No recent opponent has been able to do that.
The Raptors (16-7) bring the Eastern Conference's third-best mark into Golden 1 Center on Sunday when they face the Sacramento Kings in an afternoon matinee. They also bring with them a run of offensive basketball that figures to be a mighty challenge for the home team.
Toronto has averaged 115.0 points while scoring at least 100 in their past 11 games, and they're rolling at a 120.0 clip during a season-best five-game winning streak. A 116-107 victory at Memphis on Friday marked their lowest output in four contests.
Overall, the Raptors average 111.7 points a contest this season, good for third in the league. They also play the Los Angeles Clippers and Phoenix Suns during a four-game trip.
DeMar DeRozan and Kyle Lowry remain the primary options offensively, and they have combined to average 40 points and 12.1 assists per contest. DeRozan has not been held below 20 points in his past four contests, and Lowry hasn't been held below 10 in 14 straight contests.

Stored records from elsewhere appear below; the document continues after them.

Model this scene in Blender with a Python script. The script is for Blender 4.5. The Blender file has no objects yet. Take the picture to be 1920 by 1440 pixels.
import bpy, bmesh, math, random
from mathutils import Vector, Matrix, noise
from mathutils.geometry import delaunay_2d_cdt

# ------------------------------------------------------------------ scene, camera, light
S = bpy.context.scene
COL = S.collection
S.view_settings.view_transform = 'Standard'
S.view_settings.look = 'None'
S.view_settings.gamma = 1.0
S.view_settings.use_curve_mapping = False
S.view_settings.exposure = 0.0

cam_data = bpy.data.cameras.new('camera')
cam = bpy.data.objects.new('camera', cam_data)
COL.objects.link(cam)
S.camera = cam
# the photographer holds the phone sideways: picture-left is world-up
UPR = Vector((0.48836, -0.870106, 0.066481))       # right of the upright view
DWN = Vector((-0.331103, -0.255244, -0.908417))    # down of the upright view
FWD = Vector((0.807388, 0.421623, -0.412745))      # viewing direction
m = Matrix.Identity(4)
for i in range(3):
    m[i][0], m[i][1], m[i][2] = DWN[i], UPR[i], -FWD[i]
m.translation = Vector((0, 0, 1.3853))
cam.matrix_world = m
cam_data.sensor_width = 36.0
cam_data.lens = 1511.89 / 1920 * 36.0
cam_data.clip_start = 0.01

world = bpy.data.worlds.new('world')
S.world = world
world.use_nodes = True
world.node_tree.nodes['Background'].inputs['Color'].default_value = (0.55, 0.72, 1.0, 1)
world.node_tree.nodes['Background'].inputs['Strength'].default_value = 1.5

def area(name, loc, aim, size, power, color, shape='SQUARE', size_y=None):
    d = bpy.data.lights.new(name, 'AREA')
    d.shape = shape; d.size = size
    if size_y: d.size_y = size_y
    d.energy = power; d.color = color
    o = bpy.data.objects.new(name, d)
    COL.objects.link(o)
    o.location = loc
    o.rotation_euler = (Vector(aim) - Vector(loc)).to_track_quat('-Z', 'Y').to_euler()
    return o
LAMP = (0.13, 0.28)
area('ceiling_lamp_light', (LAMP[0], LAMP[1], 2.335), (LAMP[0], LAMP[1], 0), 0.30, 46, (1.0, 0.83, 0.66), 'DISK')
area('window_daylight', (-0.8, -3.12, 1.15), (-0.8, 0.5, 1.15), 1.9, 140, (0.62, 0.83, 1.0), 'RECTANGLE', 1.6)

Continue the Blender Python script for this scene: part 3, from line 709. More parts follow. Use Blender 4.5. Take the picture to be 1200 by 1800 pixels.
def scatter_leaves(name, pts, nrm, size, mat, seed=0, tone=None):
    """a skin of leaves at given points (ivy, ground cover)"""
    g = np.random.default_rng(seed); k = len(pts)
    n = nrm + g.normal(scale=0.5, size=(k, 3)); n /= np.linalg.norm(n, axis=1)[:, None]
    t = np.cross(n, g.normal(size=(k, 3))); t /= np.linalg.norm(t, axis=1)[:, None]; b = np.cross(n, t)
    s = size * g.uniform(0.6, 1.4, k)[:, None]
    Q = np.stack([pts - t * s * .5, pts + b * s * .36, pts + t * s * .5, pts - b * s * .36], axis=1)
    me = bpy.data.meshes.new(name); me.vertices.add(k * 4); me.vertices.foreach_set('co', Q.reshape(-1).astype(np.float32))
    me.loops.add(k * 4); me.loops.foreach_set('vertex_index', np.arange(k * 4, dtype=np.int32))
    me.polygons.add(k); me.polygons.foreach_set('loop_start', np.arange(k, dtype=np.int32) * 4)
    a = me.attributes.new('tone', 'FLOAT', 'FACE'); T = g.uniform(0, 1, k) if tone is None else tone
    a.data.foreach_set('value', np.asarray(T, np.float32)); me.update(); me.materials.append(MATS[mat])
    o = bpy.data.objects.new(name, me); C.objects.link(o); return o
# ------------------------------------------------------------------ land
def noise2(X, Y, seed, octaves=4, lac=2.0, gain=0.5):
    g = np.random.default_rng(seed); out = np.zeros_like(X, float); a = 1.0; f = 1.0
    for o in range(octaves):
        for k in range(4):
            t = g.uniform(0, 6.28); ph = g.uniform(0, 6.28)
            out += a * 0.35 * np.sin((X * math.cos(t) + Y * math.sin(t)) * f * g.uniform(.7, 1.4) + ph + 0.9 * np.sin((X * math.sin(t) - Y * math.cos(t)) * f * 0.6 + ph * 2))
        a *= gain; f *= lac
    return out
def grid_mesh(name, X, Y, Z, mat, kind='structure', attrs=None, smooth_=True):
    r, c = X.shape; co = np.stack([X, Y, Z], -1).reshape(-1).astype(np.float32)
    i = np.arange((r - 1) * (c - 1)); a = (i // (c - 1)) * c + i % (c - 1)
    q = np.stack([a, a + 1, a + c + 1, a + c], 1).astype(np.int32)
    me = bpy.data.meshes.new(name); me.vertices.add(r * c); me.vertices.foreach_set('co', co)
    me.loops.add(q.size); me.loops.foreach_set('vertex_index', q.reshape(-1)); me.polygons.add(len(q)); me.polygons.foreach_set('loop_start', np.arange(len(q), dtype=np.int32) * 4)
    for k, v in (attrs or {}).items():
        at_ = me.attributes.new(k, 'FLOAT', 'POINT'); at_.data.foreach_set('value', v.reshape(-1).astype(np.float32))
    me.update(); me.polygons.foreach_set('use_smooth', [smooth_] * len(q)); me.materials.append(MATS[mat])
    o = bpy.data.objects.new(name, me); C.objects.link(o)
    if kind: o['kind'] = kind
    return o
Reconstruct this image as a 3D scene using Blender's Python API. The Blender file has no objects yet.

Toronto's reserves gradually have taken pressure off them with some of the league's best production, a point highlighted in its win against the Grizzlies. The reserves scored 24 points in the second half, and guard Fred VanVleet played the final 15 minutes alongside Lowry, a scenario that has become routine during the winning streak.
"I'm enjoying it," VanVleet told reporters after the game. "It's the best time to be in the game with all the marbles on the line closing it out. As long as my conditioning holds up, I'll be alright."
Still, coach Dwane Casey told reporters after the win at Memphis that his group needs to lock down defensively more quickly in games. Toronto allowed 34 points on 70 percent shooting in the opening quarter against the Grizzlies.
"We got to get our motors going earlier and not allow teams to jump on us," he said.
The Kings (8-17) beat the New Orleans Pelicans 116-109 in overtime on Friday to earn their second win on a four-game road trip, and they're far from the pushovers they were in the season's first month. Sacramento is 7-9 over their past 16 contests.
They've beaten Toronto four consecutive times over the past two seasons.
Sacramento's reserves have been awfully good recently, too. They average a league-leading 50 points a game for a team that is 30th in the NBA with a 96.4 per game scoring average.
"We all try to stay aggressive, because that's what we are," guard Buddy Hield told the Sacramento Bee during the trip. "We're a bunch of scorers. That's what we do. When coach puts us in ... (we) bring some type of spark, some type of energy and get us going again."
Kings coach Dave Joerger has used nine starting lineups this season but has settled recently on a rotation that has Hield coming off the bench, where he's shooting 50.3 percent from the field and 58.5 percent from 3-point range. He shot 35.4 percent in seven games as a starter.